Jutro w polskich gazetach przeczytacie, że Barack Obama poprosił o miliard dolarów na European Reassurance Initiative. Zrealizował więc swoją obietnicę złożoną podczas wizyty w Warszawie. Komentatorzy będą mówili o rosnącym znaczeniu Europy Środkowo-Wschodniej dla USA, o tym, że amerykański prezydent wreszcie zdał sobie sprawę, jak bardzo potrzebujemy militarnego wsparcia w obliczu zagrożenia ze Wschodu, może nawet padnie sformułowanie "nowe otwarcie w stosunkach Warszawa-Waszyngton".
Jeśli chcecie dalej żyć w tym złudnym przekonaniu, nie czytajcie reszty mojego tekstu.
Biały Dom zamieścił wczoraj na swojej stronie internetowej szczegóły propozycji Obamy. Mowa w niej o finansowaniu w roku budżetowym 2015 tzw. Overseas Contingency Operations, zamorskich operacji prowadzonych zarówno przez Pentagon, jak i Departament Stanu.

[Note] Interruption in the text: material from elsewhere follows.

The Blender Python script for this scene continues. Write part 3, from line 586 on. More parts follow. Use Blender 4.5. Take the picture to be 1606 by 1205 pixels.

Obama prosi Kongres o 65,8 mld dolarów. Gros pieniędzy zostanie przeznaczonych na wojnę w Afganistanie (czy raczej jej "wygaszanie") oraz na walkę z terroryzmem. 5 miliardów dolarów zasili nowo utworzony Counterterrorism Partnerships Fund. Z tej kwoty 2,5 mld pójdzie m.in. na "szkolenie i wyposażenie" partnerów USA w świecie, a 1,5 mld na tzw. Regional Stabilization Initiative (Regionalna Inicjatywa Stabilizacyjna), w ramach której wsparcie otrzymają kraje sąsiadujące z Syrią i przyjmujące tamtejszych uchodźców, Turcja, Jordania, Liban i Irak.
European Reassurance Initiative pojawia się prawie na końcu tego zestawienia (tuż przed działem "Misja pokojowa w Republice Środkowoafrykańskiej"). Na ERI zaplanowano rzeczywiście miliard dolarów - 925 mld dla Pentagonu i 75 mln dla Departamentu Stanu.
Czyli pięć razy mniej niż na Counterterrorism Partnerships Fund. Oraz o pół miliarda mniej niż na wsparcie dla państw dotkniętych wojną domową w Syrii. I zaledwie trzy razy więcej (z hakiem) niż na operację w Republice Środkowoafrykańskiej.
Miliard dolarów to 1,52 proc. całej kwoty, o którą prezydent Obama poprosił Kongres. Zaiste, znacząca to zmiana priorytetów w amerykańskiej polityce zagranicznej.